Task goal:
Begin with the line that contains "Build this scene", end with the line that contains "from mathutils import Matrix, Vector", and extract exactly that stretch of lines.

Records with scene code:
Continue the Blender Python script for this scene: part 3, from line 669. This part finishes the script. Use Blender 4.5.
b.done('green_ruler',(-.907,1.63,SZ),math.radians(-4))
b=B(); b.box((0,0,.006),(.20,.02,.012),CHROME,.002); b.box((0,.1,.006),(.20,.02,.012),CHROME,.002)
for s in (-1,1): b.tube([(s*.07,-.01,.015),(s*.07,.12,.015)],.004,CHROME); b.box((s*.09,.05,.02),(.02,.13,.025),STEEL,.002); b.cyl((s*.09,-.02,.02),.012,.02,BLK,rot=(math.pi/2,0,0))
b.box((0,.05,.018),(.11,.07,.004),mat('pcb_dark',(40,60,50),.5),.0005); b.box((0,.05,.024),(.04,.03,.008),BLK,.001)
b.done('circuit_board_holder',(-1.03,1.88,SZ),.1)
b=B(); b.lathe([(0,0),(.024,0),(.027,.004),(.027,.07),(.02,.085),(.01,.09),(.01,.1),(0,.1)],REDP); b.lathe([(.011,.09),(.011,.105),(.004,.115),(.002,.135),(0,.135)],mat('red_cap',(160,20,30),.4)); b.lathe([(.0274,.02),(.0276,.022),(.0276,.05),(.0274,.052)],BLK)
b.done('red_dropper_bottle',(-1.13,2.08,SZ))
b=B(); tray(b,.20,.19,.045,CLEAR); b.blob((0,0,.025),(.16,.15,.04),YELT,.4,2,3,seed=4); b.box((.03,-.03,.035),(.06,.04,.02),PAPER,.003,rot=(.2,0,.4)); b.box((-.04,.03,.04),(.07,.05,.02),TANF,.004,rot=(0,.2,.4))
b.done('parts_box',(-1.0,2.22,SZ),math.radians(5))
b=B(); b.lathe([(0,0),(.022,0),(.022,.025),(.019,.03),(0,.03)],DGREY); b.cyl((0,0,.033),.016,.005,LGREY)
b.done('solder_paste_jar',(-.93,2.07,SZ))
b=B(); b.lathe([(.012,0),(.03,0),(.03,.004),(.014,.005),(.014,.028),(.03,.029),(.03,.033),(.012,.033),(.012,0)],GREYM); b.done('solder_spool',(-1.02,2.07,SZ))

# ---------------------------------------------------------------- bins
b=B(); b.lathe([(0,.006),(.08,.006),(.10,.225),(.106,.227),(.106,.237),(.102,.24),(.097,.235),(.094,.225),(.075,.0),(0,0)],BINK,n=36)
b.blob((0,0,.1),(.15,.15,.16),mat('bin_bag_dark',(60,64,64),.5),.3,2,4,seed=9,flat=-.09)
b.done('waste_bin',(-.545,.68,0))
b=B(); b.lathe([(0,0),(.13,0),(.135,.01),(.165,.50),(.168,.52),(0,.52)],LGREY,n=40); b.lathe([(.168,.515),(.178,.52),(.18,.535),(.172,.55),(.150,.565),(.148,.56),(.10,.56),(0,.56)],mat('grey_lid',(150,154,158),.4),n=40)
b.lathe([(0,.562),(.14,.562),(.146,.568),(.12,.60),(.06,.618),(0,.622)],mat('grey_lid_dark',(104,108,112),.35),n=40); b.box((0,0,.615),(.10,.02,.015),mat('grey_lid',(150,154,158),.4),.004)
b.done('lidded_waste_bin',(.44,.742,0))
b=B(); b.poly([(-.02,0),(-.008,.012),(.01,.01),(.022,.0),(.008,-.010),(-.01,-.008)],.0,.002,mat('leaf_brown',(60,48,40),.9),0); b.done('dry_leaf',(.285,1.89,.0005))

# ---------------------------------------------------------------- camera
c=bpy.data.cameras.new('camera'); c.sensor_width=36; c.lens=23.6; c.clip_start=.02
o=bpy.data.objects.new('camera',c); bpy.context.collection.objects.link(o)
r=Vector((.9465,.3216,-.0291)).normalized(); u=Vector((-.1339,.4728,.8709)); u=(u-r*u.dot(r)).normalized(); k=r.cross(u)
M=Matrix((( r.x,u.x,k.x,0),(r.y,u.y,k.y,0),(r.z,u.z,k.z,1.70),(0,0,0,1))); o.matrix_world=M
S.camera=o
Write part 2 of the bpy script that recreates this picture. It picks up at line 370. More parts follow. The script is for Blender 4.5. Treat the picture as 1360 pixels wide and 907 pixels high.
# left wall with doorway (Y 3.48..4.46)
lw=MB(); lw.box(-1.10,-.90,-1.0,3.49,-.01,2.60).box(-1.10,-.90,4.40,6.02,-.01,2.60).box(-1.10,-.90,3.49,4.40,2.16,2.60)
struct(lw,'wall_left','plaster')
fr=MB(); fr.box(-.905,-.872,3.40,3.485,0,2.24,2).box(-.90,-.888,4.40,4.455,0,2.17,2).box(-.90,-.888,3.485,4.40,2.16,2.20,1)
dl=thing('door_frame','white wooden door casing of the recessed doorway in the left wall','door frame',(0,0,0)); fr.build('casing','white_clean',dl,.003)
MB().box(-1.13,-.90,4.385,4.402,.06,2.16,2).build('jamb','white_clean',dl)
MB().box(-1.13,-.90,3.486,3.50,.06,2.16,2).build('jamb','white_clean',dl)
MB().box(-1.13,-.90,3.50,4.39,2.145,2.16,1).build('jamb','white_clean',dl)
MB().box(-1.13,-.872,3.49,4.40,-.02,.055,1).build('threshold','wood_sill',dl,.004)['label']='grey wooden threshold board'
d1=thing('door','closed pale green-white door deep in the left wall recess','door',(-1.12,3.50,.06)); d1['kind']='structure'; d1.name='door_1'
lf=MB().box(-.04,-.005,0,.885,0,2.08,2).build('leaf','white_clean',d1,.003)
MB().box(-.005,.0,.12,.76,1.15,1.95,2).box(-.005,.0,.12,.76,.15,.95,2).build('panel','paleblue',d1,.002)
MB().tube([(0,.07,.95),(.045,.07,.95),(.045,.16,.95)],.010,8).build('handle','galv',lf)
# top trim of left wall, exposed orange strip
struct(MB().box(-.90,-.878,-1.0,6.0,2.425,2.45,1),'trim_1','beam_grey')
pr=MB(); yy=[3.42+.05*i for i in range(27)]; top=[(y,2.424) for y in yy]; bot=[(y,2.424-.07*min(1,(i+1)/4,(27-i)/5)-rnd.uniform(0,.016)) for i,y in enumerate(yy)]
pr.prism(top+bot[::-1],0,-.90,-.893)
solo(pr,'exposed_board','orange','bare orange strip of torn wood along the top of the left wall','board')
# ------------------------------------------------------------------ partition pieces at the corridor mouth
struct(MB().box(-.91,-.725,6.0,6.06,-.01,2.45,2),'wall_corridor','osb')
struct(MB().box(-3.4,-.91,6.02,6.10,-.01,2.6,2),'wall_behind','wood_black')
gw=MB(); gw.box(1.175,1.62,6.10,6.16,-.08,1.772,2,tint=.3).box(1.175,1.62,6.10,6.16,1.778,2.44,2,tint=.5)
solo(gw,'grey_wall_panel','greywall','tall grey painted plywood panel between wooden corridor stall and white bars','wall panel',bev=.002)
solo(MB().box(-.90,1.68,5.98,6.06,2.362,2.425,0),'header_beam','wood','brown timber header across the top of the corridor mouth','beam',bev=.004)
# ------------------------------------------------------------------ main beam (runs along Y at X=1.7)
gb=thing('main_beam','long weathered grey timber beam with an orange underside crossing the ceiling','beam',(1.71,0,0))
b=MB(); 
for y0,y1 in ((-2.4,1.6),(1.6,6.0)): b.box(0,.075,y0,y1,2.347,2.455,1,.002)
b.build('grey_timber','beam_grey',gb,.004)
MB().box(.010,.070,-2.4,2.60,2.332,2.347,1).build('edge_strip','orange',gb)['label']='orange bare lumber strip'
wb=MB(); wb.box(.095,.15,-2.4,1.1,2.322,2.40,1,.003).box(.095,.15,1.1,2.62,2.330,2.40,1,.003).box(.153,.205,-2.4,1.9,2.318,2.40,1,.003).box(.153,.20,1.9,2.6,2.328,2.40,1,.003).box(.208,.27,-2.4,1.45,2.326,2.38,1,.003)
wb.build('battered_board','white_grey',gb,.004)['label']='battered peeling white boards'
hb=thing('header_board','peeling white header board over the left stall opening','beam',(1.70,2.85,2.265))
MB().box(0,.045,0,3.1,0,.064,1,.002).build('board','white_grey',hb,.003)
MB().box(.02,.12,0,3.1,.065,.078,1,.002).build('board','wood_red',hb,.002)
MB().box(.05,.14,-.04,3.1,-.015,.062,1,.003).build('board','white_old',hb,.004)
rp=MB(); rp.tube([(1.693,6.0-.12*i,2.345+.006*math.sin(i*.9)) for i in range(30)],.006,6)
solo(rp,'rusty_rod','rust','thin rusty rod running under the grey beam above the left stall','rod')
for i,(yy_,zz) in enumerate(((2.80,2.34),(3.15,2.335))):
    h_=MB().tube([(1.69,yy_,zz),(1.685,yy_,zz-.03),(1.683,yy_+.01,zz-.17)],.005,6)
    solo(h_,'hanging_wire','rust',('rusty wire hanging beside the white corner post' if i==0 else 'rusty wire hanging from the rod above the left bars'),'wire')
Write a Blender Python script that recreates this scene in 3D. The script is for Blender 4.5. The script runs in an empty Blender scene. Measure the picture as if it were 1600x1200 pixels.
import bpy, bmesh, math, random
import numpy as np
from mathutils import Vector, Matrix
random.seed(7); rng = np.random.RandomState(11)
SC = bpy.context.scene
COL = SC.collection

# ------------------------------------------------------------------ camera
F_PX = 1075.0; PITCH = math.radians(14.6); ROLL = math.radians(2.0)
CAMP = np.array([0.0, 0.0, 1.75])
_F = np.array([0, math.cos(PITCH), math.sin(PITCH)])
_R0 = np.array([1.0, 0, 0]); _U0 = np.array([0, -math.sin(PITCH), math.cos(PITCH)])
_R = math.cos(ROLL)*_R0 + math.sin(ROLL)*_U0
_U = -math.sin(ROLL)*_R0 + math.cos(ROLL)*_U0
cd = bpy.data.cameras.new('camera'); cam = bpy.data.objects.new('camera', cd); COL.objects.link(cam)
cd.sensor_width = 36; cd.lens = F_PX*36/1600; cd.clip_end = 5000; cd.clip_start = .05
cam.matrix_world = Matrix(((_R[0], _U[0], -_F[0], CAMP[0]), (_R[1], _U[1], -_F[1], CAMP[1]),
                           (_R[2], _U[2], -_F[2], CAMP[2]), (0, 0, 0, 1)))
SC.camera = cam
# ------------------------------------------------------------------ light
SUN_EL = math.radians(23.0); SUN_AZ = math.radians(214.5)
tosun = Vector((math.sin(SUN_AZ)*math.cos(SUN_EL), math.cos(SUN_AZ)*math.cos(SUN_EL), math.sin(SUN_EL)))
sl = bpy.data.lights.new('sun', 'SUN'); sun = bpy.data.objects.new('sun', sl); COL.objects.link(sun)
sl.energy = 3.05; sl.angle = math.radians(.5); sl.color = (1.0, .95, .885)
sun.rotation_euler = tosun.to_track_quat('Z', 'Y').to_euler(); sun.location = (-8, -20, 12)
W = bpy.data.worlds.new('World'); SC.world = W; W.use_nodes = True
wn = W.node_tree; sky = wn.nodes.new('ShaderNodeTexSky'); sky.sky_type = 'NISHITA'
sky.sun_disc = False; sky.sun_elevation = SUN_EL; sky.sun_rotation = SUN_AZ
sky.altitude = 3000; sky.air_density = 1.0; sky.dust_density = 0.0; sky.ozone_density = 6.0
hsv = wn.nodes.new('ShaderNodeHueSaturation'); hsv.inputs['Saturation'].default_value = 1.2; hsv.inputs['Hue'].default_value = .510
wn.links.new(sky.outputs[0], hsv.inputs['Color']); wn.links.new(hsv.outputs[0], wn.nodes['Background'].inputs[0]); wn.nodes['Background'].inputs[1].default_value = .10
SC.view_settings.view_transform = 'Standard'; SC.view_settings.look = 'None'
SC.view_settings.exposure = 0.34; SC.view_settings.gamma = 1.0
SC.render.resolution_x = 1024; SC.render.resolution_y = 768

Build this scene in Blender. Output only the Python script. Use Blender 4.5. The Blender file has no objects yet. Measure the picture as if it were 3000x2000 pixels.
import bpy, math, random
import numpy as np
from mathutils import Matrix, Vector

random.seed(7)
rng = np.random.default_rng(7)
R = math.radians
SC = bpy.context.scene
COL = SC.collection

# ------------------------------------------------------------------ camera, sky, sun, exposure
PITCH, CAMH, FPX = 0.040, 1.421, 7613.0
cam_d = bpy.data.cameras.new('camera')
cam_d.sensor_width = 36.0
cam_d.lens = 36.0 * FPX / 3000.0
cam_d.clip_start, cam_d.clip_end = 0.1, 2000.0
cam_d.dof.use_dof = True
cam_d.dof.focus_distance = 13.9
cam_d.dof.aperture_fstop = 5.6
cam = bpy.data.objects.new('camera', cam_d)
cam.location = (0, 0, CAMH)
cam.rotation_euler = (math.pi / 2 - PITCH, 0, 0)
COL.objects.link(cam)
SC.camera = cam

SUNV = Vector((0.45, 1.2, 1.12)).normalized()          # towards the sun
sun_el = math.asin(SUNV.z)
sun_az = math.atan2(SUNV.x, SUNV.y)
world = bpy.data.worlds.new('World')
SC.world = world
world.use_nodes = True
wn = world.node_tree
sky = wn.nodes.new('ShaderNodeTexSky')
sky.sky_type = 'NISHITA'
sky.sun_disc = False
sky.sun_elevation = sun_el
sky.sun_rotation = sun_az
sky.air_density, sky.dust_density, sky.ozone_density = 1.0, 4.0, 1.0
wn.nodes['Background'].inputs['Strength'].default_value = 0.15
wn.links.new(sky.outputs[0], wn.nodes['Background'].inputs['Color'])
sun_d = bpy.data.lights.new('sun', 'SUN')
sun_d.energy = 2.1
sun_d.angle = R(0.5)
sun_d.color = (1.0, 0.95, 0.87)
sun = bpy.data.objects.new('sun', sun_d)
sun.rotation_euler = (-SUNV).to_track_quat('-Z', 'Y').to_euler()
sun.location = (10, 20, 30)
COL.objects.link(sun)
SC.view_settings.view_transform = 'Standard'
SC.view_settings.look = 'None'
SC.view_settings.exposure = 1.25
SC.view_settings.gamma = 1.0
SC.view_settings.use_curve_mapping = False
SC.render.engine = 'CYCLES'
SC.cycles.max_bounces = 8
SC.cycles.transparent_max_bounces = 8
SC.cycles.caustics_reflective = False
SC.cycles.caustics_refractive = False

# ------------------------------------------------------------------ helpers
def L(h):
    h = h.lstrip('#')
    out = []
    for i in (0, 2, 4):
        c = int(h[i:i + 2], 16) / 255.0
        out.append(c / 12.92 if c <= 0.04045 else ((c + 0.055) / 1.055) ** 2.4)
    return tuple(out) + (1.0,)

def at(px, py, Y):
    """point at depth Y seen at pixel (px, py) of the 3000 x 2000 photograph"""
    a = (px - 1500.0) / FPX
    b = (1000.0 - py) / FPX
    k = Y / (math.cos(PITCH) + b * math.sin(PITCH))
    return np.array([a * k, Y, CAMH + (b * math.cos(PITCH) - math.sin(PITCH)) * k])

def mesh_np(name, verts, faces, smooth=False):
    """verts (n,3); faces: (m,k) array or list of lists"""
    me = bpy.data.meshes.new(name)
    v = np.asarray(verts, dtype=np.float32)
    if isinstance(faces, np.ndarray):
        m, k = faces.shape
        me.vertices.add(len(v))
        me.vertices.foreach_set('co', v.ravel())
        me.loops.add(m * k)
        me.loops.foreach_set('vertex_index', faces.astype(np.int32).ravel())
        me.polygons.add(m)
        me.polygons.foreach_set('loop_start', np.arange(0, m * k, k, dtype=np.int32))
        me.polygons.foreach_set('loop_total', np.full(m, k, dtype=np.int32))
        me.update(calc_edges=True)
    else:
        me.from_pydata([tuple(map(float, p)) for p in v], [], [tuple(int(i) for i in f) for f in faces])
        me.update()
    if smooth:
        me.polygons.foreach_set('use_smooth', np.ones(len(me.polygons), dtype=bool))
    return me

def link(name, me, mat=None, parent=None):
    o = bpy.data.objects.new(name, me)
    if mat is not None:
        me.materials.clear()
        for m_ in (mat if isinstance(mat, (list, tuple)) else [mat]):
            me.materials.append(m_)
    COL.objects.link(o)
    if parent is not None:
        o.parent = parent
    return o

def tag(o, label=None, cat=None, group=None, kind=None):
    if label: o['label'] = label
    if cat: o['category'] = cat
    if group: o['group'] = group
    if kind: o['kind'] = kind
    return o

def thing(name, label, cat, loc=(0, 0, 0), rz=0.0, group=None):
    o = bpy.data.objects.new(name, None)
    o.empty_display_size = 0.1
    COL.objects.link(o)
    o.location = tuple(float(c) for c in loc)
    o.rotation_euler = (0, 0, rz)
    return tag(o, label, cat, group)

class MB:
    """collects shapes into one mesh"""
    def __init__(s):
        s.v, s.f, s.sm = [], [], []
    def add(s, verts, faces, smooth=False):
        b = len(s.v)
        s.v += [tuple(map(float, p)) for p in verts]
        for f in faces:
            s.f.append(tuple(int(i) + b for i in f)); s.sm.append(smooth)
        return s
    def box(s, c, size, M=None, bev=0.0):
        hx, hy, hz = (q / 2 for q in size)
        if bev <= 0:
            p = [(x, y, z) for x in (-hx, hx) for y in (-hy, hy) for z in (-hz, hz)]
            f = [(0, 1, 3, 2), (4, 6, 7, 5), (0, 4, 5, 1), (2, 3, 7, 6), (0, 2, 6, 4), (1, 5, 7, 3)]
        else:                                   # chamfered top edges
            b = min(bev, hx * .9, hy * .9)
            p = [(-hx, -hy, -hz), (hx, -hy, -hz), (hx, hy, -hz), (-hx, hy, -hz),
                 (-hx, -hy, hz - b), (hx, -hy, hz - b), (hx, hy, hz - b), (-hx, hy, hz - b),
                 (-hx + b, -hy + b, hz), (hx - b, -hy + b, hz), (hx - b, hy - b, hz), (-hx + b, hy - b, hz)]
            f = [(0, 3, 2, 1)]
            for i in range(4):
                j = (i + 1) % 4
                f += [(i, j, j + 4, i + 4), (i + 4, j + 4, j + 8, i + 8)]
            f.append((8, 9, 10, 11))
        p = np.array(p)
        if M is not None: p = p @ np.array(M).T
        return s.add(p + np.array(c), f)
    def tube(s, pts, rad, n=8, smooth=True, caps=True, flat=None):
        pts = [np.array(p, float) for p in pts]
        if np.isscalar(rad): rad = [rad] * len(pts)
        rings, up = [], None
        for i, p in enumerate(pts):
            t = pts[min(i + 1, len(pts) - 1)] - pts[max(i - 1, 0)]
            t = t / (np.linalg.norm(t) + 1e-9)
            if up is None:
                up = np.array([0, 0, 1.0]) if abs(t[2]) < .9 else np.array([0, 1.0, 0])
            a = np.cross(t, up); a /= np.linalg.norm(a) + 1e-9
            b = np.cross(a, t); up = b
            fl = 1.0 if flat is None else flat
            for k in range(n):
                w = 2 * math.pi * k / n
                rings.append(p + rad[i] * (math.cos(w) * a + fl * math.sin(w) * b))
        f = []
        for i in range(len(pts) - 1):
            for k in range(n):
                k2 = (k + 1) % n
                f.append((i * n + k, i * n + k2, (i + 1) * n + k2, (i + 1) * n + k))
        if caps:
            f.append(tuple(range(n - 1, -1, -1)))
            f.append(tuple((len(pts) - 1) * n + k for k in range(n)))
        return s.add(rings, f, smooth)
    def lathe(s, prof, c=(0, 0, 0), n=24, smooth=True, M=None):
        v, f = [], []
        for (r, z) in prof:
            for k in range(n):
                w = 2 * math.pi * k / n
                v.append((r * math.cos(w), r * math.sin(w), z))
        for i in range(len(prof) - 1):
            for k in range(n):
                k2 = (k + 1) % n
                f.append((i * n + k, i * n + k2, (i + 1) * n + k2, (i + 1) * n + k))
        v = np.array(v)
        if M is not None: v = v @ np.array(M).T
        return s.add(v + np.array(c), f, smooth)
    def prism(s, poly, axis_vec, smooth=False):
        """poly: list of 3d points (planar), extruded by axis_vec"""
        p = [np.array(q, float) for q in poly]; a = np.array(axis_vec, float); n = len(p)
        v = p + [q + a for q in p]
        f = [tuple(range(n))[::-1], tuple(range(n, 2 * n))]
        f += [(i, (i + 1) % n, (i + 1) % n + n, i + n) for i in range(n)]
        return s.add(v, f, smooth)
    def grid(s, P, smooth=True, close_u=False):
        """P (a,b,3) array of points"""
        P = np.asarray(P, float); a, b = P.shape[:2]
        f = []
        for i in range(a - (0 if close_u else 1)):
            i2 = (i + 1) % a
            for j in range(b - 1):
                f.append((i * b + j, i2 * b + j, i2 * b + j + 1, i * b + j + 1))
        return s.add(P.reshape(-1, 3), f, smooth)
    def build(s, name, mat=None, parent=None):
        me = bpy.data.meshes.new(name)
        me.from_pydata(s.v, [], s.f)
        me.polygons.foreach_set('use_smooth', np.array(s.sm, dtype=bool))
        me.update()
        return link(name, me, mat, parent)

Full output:
Build this scene in Blender. Output only the Python script. Use Blender 4.5. The Blender file has no objects yet. Measure the picture as if it were 3000x2000 pixels.
import bpy, math, random
import numpy as np
from mathutils import Matrix, Vector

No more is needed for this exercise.